[Begin Data for processing]

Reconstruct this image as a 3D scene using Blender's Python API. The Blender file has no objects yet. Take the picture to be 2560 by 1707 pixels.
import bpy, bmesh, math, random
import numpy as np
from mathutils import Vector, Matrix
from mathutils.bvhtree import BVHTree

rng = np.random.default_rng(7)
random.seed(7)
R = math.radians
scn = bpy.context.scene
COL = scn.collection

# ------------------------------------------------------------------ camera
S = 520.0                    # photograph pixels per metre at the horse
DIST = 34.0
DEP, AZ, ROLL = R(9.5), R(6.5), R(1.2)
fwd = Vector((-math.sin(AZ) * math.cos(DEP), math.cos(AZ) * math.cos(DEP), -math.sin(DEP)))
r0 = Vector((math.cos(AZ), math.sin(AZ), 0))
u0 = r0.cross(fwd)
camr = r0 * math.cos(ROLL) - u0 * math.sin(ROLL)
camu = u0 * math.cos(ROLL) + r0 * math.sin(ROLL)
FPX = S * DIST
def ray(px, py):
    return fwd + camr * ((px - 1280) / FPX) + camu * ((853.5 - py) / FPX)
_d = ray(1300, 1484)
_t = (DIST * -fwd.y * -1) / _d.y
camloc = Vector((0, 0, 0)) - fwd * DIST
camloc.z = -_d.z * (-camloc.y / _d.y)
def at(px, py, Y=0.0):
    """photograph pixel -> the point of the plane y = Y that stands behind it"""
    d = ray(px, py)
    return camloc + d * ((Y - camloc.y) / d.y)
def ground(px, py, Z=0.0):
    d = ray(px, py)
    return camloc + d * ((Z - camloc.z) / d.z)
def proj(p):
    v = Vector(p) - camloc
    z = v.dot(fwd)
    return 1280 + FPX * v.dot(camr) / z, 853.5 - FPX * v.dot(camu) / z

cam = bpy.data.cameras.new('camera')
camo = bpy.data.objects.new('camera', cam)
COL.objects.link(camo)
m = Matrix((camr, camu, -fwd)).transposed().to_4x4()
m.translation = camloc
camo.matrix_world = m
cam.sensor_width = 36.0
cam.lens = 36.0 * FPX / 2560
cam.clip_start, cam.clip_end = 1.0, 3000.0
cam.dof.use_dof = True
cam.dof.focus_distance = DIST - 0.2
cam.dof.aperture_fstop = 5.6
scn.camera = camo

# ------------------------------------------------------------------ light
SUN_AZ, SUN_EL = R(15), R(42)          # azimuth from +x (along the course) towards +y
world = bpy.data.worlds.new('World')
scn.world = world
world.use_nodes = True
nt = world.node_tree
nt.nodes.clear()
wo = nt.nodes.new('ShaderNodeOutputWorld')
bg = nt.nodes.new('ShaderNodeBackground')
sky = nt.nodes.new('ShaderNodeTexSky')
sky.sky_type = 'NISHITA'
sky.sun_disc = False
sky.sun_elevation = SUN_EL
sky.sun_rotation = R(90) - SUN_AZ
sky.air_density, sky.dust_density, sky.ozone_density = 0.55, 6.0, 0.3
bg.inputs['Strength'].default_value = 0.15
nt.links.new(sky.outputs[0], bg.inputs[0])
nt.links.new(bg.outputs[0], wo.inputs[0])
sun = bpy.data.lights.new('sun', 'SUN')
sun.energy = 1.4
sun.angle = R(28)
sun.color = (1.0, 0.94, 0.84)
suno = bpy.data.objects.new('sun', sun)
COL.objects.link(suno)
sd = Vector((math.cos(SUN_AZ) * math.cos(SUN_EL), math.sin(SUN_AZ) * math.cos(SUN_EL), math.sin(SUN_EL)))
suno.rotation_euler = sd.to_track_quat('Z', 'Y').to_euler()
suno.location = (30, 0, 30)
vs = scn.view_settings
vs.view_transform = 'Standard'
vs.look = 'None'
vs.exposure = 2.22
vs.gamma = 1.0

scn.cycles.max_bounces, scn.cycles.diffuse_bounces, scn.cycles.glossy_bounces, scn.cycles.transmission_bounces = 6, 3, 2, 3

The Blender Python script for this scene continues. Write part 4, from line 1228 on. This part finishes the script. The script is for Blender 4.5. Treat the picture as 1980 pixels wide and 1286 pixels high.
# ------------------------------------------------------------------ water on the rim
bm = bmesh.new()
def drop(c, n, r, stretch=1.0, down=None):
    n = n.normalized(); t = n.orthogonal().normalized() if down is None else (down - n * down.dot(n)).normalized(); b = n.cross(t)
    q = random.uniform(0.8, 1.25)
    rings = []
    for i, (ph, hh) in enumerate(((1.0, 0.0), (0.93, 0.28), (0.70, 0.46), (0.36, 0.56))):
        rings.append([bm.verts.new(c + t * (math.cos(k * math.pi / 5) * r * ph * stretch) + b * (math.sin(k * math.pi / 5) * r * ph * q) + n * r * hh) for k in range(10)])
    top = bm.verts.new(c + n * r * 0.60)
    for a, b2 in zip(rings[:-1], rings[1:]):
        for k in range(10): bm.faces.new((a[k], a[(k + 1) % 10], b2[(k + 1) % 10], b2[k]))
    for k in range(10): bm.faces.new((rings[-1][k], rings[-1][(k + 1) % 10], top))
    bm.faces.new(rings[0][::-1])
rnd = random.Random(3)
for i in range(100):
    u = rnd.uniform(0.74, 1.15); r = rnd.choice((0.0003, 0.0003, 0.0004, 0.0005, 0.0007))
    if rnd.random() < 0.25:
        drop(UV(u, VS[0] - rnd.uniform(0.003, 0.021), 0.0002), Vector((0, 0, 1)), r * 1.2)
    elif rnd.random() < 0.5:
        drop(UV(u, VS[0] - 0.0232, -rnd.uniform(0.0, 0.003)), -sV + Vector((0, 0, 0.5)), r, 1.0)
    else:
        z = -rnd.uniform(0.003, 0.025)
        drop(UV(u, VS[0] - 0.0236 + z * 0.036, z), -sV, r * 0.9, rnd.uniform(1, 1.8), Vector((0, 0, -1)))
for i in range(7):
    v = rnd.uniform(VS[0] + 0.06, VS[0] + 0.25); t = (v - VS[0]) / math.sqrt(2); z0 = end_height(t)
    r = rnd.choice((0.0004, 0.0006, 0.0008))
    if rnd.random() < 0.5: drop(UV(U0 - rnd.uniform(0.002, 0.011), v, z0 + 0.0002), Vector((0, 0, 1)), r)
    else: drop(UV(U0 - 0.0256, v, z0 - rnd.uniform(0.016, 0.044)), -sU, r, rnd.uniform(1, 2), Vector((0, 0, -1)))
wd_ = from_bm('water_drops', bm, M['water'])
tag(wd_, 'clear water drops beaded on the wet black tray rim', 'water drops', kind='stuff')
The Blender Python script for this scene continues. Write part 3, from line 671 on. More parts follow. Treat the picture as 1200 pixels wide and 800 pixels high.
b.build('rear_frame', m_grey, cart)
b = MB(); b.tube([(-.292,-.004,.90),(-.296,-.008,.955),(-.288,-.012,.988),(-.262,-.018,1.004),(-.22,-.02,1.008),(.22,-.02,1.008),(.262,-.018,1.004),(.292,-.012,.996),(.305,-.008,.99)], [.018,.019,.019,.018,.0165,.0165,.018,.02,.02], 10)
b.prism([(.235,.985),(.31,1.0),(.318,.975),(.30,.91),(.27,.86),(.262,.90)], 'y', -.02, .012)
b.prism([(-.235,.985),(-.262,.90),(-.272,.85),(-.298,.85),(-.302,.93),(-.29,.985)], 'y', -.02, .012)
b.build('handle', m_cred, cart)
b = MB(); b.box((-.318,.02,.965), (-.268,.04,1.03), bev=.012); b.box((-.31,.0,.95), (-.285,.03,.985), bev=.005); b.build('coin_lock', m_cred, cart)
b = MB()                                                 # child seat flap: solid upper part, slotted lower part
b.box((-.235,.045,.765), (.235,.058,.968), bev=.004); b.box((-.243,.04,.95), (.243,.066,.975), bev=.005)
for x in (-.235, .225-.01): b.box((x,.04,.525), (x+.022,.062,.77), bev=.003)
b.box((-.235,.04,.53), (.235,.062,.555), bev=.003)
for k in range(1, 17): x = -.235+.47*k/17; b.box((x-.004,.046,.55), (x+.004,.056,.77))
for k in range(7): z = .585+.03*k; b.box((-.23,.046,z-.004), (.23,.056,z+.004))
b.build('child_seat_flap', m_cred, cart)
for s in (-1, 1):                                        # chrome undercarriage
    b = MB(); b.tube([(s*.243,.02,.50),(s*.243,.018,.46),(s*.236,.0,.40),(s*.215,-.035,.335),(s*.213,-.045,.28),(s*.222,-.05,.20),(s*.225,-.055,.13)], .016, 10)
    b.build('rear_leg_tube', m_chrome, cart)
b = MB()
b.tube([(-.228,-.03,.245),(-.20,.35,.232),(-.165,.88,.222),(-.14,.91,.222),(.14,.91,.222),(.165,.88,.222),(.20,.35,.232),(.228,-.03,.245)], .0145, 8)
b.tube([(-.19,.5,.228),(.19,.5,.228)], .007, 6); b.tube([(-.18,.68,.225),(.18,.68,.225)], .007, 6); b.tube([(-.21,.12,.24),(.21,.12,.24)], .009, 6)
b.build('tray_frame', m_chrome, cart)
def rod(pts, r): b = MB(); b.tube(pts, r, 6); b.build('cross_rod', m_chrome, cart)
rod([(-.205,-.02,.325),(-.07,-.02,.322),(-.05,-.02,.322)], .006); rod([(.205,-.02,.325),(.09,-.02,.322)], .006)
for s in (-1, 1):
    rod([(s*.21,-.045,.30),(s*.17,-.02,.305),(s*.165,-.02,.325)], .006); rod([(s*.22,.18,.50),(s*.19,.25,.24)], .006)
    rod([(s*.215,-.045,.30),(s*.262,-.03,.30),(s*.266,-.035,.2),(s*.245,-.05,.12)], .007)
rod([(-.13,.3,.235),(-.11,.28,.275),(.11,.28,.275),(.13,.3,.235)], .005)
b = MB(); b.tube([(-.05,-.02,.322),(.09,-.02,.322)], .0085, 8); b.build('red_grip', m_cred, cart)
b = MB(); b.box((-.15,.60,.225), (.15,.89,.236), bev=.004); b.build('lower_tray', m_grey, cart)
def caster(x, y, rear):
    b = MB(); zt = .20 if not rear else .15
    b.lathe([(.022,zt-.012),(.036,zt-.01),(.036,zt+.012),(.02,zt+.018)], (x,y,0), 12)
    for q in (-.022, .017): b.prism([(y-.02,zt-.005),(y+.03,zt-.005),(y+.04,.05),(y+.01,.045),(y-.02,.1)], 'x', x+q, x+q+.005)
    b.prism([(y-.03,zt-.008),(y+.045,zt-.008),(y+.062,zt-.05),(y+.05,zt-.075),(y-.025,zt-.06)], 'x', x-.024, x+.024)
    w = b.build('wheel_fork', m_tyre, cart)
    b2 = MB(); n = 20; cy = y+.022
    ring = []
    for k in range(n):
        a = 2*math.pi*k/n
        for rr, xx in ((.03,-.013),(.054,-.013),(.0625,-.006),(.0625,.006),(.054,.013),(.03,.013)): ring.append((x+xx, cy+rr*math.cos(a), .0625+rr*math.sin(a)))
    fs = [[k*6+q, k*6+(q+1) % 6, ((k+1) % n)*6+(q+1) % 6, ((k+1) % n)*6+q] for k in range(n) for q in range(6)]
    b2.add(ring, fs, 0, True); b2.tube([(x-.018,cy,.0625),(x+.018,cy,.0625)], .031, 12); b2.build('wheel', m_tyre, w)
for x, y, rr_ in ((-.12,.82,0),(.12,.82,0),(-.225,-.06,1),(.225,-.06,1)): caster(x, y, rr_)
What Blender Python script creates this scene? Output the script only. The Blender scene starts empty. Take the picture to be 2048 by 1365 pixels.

[End Data for processing]

**Exercise brief**
In the entries above, count each line that holds "objects". Give the total and nothing else.

**Solved exercise**
5